下図では抽出側データベースの表Aから抽出した更新差分データを、格納側データベースの表aと表bに反映します。

図2.5 データベースの対応関係(1対n)

なお、データベースの対応関係が1対1の場合と比較すると、更新差分データ1件あたりの処理性能は劣化します。

2.2.6.2 n対1の逐次差分反映

抽出側のn個(最大1024個)のデータベースから抽出した更新差分データを、格納側の1個のデータベースに反映します。

例を"図2.6 データベースの対応関係(n対1)"に示します。
下図では、抽出側データベースの表Aと表Bから抽出した更新差分データを、格納側のデータベース表aに反映します。

図2.6 データベースの対応関係(n対1)

なお、逐次差分反映では、抽出側と格納側の列属性が一致している必要があります。

例を"図2.7 データの格納"に示します。
抽出側データベース(表A,表B,表C)の異なる列属性(CHAR,NUMERIC,DECIMAL)のデータ項目を格納側データベース(表a)の列属性(NUMERIC)に反映する場合、表Aのデータ項目(CHAR)と表Cのデータ項目(DECIMAL)の反映は行えません。

図2.7 データの格納

注意事項

同じ主キーが抽出側データベースの複数の表に存在する場合、格納側データベースでは対象の更新差分データが上書きされます。
同じ主キーのデータを同時に更新しないでください。
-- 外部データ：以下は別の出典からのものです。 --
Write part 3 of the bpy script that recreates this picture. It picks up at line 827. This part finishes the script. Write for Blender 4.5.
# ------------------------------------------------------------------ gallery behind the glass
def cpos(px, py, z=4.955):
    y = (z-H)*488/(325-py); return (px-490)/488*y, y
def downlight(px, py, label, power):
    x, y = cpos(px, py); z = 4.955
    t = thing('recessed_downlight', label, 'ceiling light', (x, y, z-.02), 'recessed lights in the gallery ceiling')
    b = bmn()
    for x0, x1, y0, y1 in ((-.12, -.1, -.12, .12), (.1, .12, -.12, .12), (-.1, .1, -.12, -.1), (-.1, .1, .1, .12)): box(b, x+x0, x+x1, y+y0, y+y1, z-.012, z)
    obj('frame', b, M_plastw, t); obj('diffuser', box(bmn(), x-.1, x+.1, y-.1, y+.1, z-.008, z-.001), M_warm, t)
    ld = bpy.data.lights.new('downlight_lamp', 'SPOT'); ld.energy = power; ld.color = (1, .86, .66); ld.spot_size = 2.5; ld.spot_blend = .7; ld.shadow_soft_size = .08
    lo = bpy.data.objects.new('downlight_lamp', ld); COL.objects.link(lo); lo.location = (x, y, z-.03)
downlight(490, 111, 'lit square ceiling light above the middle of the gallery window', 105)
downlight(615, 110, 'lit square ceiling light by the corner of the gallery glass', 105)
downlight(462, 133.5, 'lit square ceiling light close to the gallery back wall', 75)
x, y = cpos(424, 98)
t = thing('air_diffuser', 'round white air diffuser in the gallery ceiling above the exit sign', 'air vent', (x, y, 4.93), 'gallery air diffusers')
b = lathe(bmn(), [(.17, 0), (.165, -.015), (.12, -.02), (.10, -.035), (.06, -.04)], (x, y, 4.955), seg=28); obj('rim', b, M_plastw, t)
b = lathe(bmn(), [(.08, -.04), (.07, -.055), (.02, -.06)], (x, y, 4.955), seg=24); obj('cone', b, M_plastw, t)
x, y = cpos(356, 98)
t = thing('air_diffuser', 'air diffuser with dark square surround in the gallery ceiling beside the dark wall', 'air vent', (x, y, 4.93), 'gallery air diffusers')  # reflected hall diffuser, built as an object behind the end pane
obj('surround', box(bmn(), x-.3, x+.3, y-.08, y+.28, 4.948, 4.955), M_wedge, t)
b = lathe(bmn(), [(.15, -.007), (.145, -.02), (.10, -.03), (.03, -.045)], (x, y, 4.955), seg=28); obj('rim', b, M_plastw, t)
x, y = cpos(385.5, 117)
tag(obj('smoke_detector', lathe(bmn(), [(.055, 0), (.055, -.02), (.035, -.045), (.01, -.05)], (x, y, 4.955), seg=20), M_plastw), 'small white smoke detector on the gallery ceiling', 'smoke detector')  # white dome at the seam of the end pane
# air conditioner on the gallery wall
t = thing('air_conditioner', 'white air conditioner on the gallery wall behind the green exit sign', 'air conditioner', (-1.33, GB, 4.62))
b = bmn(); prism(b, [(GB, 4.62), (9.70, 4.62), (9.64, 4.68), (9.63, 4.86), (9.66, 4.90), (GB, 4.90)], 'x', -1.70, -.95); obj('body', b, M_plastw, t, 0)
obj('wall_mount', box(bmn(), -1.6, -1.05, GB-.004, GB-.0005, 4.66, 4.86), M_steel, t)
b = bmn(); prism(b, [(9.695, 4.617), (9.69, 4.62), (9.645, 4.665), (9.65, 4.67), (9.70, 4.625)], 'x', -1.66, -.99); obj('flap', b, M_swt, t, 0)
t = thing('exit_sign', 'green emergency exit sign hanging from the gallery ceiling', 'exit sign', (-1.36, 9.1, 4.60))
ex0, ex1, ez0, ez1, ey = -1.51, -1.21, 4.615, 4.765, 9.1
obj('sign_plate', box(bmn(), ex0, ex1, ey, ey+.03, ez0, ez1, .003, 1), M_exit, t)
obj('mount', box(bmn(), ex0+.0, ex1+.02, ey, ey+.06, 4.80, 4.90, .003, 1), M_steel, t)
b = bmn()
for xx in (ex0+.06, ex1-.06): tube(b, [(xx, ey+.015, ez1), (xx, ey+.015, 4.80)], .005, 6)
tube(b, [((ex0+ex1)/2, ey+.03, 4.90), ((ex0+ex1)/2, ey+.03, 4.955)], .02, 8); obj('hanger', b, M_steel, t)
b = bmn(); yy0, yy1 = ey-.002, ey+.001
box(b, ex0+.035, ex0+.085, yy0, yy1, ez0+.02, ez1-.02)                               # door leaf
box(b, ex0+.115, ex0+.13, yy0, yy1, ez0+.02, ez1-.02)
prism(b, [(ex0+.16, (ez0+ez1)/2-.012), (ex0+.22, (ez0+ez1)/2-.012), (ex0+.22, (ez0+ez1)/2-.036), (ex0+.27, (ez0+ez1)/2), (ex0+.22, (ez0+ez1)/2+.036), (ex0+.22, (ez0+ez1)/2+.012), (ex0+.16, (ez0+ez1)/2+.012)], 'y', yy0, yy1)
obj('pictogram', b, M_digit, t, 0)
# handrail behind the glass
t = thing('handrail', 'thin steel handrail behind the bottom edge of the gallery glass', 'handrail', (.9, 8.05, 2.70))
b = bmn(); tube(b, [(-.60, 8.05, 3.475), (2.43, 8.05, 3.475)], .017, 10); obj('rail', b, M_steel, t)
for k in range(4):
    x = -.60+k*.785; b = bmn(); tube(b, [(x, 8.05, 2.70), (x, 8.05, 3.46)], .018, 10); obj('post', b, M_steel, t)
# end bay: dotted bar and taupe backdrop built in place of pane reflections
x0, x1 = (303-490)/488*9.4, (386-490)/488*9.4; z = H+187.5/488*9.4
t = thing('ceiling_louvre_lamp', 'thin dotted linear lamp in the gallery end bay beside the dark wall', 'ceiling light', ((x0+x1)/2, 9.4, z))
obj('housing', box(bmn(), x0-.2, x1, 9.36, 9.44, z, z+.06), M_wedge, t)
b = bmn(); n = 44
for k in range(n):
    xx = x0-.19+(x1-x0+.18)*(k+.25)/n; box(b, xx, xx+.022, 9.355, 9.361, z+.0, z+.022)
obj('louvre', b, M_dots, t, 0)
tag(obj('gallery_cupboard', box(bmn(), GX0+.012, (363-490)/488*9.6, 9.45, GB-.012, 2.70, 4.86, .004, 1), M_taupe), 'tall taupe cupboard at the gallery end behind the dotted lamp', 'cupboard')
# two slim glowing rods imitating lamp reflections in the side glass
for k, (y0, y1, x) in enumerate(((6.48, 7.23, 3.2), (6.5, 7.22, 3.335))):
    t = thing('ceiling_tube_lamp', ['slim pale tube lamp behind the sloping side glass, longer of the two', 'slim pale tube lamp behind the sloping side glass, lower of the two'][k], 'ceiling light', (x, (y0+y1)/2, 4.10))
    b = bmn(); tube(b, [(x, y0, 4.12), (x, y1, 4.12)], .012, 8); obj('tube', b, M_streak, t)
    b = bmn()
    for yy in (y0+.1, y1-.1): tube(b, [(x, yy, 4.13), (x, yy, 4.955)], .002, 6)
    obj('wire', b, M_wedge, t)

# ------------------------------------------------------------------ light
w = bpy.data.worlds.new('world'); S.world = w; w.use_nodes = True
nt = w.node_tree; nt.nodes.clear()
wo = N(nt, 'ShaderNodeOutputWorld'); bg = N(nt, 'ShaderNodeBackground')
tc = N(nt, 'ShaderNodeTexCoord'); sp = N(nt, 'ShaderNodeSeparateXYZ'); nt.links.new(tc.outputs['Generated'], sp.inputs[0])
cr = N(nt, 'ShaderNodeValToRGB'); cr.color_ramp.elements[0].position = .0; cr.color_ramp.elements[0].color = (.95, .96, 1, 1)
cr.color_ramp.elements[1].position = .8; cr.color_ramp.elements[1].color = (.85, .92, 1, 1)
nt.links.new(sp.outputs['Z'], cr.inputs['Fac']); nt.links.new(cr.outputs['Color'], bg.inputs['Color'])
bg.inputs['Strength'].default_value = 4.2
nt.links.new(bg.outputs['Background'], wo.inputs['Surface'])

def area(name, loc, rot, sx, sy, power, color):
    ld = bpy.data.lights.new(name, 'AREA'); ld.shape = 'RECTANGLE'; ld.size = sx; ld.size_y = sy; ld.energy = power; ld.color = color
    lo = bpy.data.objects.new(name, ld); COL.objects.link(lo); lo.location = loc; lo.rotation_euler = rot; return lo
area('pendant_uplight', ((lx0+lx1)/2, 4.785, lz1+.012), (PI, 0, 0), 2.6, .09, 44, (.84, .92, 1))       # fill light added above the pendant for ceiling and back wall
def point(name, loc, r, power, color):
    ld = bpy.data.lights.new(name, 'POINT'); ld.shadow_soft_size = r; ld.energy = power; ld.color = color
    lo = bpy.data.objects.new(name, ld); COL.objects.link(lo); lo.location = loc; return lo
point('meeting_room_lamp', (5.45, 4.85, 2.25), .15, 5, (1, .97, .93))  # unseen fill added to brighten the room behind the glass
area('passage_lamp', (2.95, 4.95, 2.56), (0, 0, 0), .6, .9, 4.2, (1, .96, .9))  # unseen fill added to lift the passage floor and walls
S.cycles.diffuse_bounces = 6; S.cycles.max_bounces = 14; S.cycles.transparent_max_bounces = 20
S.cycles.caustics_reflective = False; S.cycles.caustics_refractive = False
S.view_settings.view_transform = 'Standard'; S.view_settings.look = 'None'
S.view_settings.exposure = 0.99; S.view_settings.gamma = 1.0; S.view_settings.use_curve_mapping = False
同じ主キーのデータを同時に更新した場合、不整合を検出して、逐次差分反映が終了することがあります。

2.2.6.3 更新差分データの分割反映

更新差分データの内容を分割して、格納側データベースに別の行として格納します。
なお、更新差分データ内の分割する情報(分割キー)の有無によって、以下の方法があります。

分割キーありの分割反映

更新差分データの内容を分割する情報をキーとして、更新差分データの内容を格納側データベースに別の行として格納します。
例を"図2.8 図:更新差分データの分割反映(分割キーあり)"に示します。

図2.8 図:更新差分データの分割反映(分割キーあり)

分割キーなしの分割反映

逐次差分反映処理の編集機能(定数項目の追加)を使用して、キーとなる情報を更新差分データに付加して、格納側データベースに別の行として格納します。なお、定数項目の追加については、"2.2.2 データの編集"と"8.3.2 EXTRACT定義文"を参照してください。
例を"図2.9 更新差分データの分割反映(分割キーなし)"に示します。

図2.9 更新差分データの分割反映(分割キーなし)

2.2.6.4 逐次差分反映の例

抽出側システムの1個のデータベースから抽出した更新差分データを、格納側システムの2個のデータベースに格納する場合の逐次差分反映の例を"図2.10 逐次差分反映の例"に示します。

図2.10 逐次差分反映の例

(1)1対nの逐次差分反映

1レコードが伝票番号、伝票情報と売上明細(1レコードに6個格納)で構成されたVSAMデータセットから抽出した更新差分データを、格納側システムでは伝票情報を格納する表と売上明細を格納する表とに分けて格納しています。

(2)更新差分データの分割反映(分割キーなし)

格納側システムで1レコードに6個格納されている売上明細は、1レコード内の売上明細を切り分けるためのキーを追加して、別の行に格納しています。